== EXERCISE REQUIREMENTS ==
State how many lines contain "scene", and write nothing except that count.

— start of PROVIDED MATERIAL —

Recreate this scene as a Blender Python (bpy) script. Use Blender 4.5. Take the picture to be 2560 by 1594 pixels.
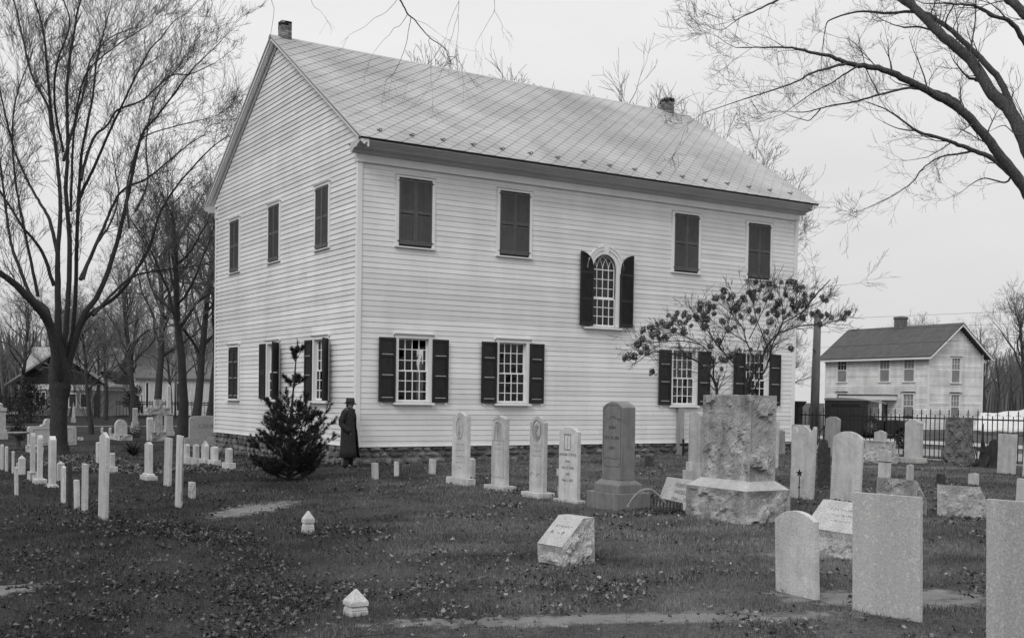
import bpy, math, random
import numpy as np
from mathutils import Vector, Matrix, noise
R = math.radians
for o in list(bpy.data.objects):
    bpy.data.objects.remove(o)
sc = bpy.context.scene
C = sc.collection
# ------------------------------------------------------------ camera
CAM = Vector((-12.035, -25.790, 1.316))
FW = Vector((0.5212, 0.8530, -0.0265)); RT = Vector((0.8533, -0.5212, 0.0140)); UP = Vector((0.0018, 0.0299, 0.9996))
FW.normalize(); RT = (RT - FW * RT.dot(FW)).normalized(); UP = RT.cross(FW)
cam_data = bpy.data.cameras.new('camera'); cam = bpy.data.objects.new('camera', cam_data); C.objects.link(cam)
M = Matrix((RT, UP, -FW)).transposed().to_4x4(); M.translation = CAM; cam.matrix_world = M
cam_data.sensor_fit = 'HORIZONTAL'; cam_data.sensor_width = 36; cam_data.lens = 38.663
cam_data.shift_x = 0.0324; cam_data.shift_y = 0.1043
cam_data.clip_end = 2000; cam_data.clip_start = 0.1
sc.camera = cam
# ------------------------------------------------------------ world: dull overcast
w = bpy.data.worlds.new('World'); sc.world = w; w.use_nodes = True
nt = w.node_tree; N = nt.nodes; L = nt.links; N.clear()
out = N.new('ShaderNodeOutputWorld'); bg = N.new('ShaderNodeBackground'); L.new(bg.outputs[0], out.inputs[0])
sky = N.new('ShaderNodeTexSky'); sky.sky_type = 'NISHITA'; sky.sun_disc = False
sky.sun_elevation = R(40.5); sky.sun_rotation = R(-120); sky.dust_density = 4
bwn = N.new('ShaderNodeRGBToBW'); L.new(sky.outputs[0], bwn.inputs[0])
skys = N.new('ShaderNodeMath'); skys.operation = 'MULTIPLY'; skys.inputs[1].default_value = 0.12; L.new(bwn.outputs[0], skys.inputs[0])
tc = N.new('ShaderNodeTexCoord'); sep = N.new('ShaderNodeSeparateXYZ'); L.new(tc.outputs['Generated'], sep.inputs[0])
ramp = N.new('ShaderNodeMapRange'); ramp.inputs[1].default_value = -0.05; ramp.inputs[2].default_value = 1
ramp.inputs[3].default_value = 5.5; ramp.inputs[4].default_value = 10.2; L.new(sep.outputs[2], ramp.inputs[0])
mp = N.new('ShaderNodeMapping'); mp.inputs['Scale'].default_value = (1, 1, 4); L.new(tc.outputs['Generated'], mp.inputs[0])
nz = N.new('ShaderNodeTexNoise'); nz.inputs['Scale'].default_value = 2.2; nz.inputs['Detail'].default_value = 5; L.new(mp.outputs[0], nz.inputs[0])
nr = N.new('ShaderNodeMapRange'); nr.inputs[1].default_value = 0.3; nr.inputs[2].default_value = 0.7; nr.inputs[3].default_value = 0.93; nr.inputs[4].default_value = 1.07; L.new(nz.outputs[0], nr.inputs[0])
mu = N.new('ShaderNodeMath'); mu.operation = 'MULTIPLY'; L.new(ramp.outputs[0], mu.inputs[0]); L.new(nr.outputs[0], mu.inputs[1])
ad = N.new('ShaderNodeMath'); ad.operation = 'ADD'; L.new(mu.outputs[0], ad.inputs[0]); L.new(skys.outputs[0], ad.inputs[1])
L.new(ad.outputs[0], bg.inputs[0]); bg.inputs[1].default_value = 0.115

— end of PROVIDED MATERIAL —

== PROBLEM SOLUTION ==
2